# START OF DATA PROVIDED

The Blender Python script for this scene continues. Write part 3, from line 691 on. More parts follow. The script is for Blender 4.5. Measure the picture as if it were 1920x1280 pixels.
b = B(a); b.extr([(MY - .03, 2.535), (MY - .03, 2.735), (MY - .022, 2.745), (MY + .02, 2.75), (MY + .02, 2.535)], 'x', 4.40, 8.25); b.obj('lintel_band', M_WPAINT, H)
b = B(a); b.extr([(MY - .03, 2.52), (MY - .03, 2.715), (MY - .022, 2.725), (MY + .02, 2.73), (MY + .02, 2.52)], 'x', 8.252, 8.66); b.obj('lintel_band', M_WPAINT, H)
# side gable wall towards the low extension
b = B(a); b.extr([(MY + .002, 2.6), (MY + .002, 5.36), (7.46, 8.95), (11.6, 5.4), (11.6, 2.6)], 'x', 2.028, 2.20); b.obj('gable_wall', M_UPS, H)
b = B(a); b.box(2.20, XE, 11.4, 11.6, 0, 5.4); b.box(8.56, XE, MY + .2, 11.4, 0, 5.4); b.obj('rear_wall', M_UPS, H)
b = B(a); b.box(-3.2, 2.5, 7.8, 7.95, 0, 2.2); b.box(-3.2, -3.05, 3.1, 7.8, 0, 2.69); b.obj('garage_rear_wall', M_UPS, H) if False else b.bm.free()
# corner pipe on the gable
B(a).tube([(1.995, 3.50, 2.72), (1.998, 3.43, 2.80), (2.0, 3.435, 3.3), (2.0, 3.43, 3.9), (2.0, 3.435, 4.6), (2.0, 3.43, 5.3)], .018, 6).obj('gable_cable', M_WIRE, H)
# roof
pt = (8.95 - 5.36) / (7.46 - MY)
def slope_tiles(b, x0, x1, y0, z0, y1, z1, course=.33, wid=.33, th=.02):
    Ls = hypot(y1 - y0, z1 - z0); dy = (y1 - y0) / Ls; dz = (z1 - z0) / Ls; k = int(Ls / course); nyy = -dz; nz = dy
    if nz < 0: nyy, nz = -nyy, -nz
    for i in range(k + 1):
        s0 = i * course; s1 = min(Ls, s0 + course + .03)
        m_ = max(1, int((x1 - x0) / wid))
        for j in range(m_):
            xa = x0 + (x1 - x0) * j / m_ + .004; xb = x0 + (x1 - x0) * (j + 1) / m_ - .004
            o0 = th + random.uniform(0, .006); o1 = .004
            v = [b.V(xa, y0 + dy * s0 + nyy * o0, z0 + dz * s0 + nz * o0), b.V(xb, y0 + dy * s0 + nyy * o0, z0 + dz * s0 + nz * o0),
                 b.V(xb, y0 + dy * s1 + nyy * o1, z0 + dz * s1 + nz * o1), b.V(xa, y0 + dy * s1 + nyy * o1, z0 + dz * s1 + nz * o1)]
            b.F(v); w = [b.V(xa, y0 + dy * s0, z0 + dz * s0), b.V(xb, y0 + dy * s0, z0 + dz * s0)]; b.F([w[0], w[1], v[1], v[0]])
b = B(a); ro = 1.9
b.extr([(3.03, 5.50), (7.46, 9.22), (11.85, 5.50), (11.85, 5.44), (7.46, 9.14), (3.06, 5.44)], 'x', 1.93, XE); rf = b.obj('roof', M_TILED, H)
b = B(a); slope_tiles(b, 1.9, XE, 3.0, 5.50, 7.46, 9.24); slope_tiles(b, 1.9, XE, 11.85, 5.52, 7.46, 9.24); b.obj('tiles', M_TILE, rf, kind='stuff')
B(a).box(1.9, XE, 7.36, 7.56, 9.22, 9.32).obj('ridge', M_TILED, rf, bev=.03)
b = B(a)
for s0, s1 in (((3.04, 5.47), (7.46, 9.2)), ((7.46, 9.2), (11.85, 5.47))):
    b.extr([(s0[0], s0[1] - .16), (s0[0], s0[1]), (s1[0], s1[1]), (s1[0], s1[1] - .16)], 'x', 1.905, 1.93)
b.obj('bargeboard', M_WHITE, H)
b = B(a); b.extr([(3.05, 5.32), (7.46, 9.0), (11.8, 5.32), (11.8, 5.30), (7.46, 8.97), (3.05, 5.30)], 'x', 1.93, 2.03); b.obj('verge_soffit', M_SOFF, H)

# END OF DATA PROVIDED

Extract every line above exactly as it stands.

• ANSWER TO THE EXERCISE:
The Blender Python script for this scene continues. Write part 3, from line 691 on. More parts follow. The script is for Blender 4.5. Measure the picture as if it were 1920x1280 pixels.
b = B(a); b.extr([(MY - .03, 2.535), (MY - .03, 2.735), (MY - .022, 2.745), (MY + .02, 2.75), (MY + .02, 2.535)], 'x', 4.40, 8.25); b.obj('lintel_band', M_WPAINT, H)
b = B(a); b.extr([(MY - .03, 2.52), (MY - .03, 2.715), (MY - .022, 2.725), (MY + .02, 2.73), (MY + .02, 2.52)], 'x', 8.252, 8.66); b.obj('lintel_band', M_WPAINT, H)
# side gable wall towards the low extension
b = B(a); b.extr([(MY + .002, 2.6), (MY + .002, 5.36), (7.46, 8.95), (11.6, 5.4), (11.6, 2.6)], 'x', 2.028, 2.20); b.obj('gable_wall', M_UPS, H)
b = B(a); b.box(2.20, XE, 11.4, 11.6, 0, 5.4); b.box(8.56, XE, MY + .2, 11.4, 0, 5.4); b.obj('rear_wall', M_UPS, H)
b = B(a); b.box(-3.2, 2.5, 7.8, 7.95, 0, 2.2); b.box(-3.2, -3.05, 3.1, 7.8, 0, 2.69); b.obj('garage_rear_wall', M_UPS, H) if False else b.bm.free()
# corner pipe on the gable
B(a).tube([(1.995, 3.50, 2.72), (1.998, 3.43, 2.80), (2.0, 3.435, 3.3), (2.0, 3.43, 3.9), (2.0, 3.435, 4.6), (2.0, 3.43, 5.3)], .018, 6).obj('gable_cable', M_WIRE, H)
# roof
pt = (8.95 - 5.36) / (7.46 - MY)
def slope_tiles(b, x0, x1, y0, z0, y1, z1, course=.33, wid=.33, th=.02):
    Ls = hypot(y1 - y0, z1 - z0); dy = (y1 - y0) / Ls; dz = (z1 - z0) / Ls; k = int(Ls / course); nyy = -dz; nz = dy
    if nz < 0: nyy, nz = -nyy, -nz
    for i in range(k + 1):
        s0 = i * course; s1 = min(Ls, s0 + course + .03)
        m_ = max(1, int((x1 - x0) / wid))
        for j in range(m_):
            xa = x0 + (x1 - x0) * j / m_ + .004; xb = x0 + (x1 - x0) * (j + 1) / m_ - .004
            o0 = th + random.uniform(0, .006); o1 = .004
            v = [b.V(xa, y0 + dy * s0 + nyy * o0, z0 + dz * s0 + nz * o0), b.V(xb, y0 + dy * s0 + nyy * o0, z0 + dz * s0 + nz * o0),
                 b.V(xb, y0 + dy * s1 + nyy * o1, z0 + dz * s1 + nz * o1), b.V(xa, y0 + dy * s1 + nyy * o1, z0 + dz * s1 + nz * o1)]
            b.F(v); w = [b.V(xa, y0 + dy * s0, z0 + dz * s0), b.V(xb, y0 + dy * s0, z0 + dz * s0)]; b.F([w[0], w[1], v[1], v[0]])
b = B(a); ro = 1.9
b.extr([(3.03, 5.50), (7.46, 9.22), (11.85, 5.50), (11.85, 5.44), (7.46, 9.14), (3.06, 5.44)], 'x', 1.93, XE); rf = b.obj('roof', M_TILED, H)
b = B(a); slope_tiles(b, 1.9, XE, 3.0, 5.50, 7.46, 9.24); slope_tiles(b, 1.9, XE, 11.85, 5.52, 7.46, 9.24); b.obj('tiles', M_TILE, rf, kind='stuff')
B(a).box(1.9, XE, 7.36, 7.56, 9.22, 9.32).obj('ridge', M_TILED, rf, bev=.03)
b = B(a)
for s0, s1 in (((3.04, 5.47), (7.46, 9.2)), ((7.46, 9.2), (11.85, 5.47))):
    b.extr([(s0[0], s0[1] - .16), (s0[0], s0[1]), (s1[0], s1[1]), (s1[0], s1[1] - .16)], 'x', 1.905, 1.93)
b.obj('bargeboard', M_WHITE, H)
b = B(a); b.extr([(3.05, 5.32), (7.46, 9.0), (11.8, 5.32), (11.8, 5.30), (7.46, 8.97), (3.05, 5.30)], 'x', 1.93, 2.03); b.obj('verge_soffit', M_SOFF, H)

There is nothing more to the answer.